Wednesday, October 3, 2018

Josephine Herbst on Modernism


John was carrying Three Lives with him and had barely laid it down when a man standing next to him, with a soft brown hat jauntily slouched over pale-yellow hair, edged his drink nearer and clearing his throat began, 'I see you are carrying Gertie with you.' A book like three Lives, a blue-bound contraband Ulysses, a copy of transition or This Quarter, was enough for strangers to strike up a conversation that might lead to the drinking of Bruderschaft, a flirtation, or a love affair. Like the speakeasy, a good deal of avant-garde literature was considered unpalatable by the law, and nothing could be more appetizing to the young than the forbidden. That the law was on the side of what the literary left, in its newfound exuberance, called the Philistine made a rallying point for the young for whom freedom to write was synonymous with freedom to love. Nor did it matter that some of the experiments were as obscure as a Chinese ideograph; even the duds generated an atmosphere tingling with the possibility of a chance encounter with the magical phrase. It was with something like pride that the editors of transition had announced in Number 7 that Numbers 3, 4, 5 , and 6 had been confiscated on grounds of obscenity or other pretexts. Ezra Pound had written that his Exile One had been appraised by a Boston customs inspector as 'stuff written by some narcotic fiend.
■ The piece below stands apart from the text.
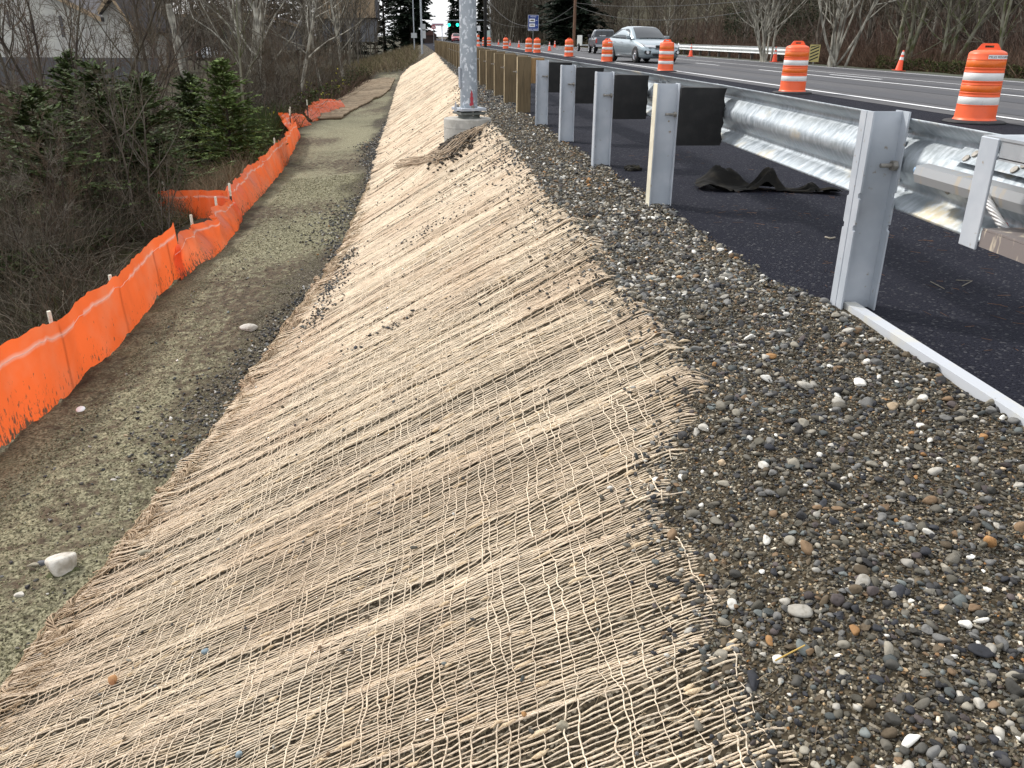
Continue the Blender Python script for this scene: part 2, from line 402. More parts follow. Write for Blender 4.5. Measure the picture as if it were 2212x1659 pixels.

Nobody has thoughts like those except under the influence of drugs.' Brancusi's sculpture was taxed by the Port of NewYork on the ground that it 'wasn't sculpture but metal.' A few weeks later they passed in the Hope diamond free, on the ground that it was a work of art.

 Josephine Herbst, 'A Year of Disgrace,' in
The Starched Blue Sky of Spain and Other Memoirs, Harper Collins,1991, p. 66.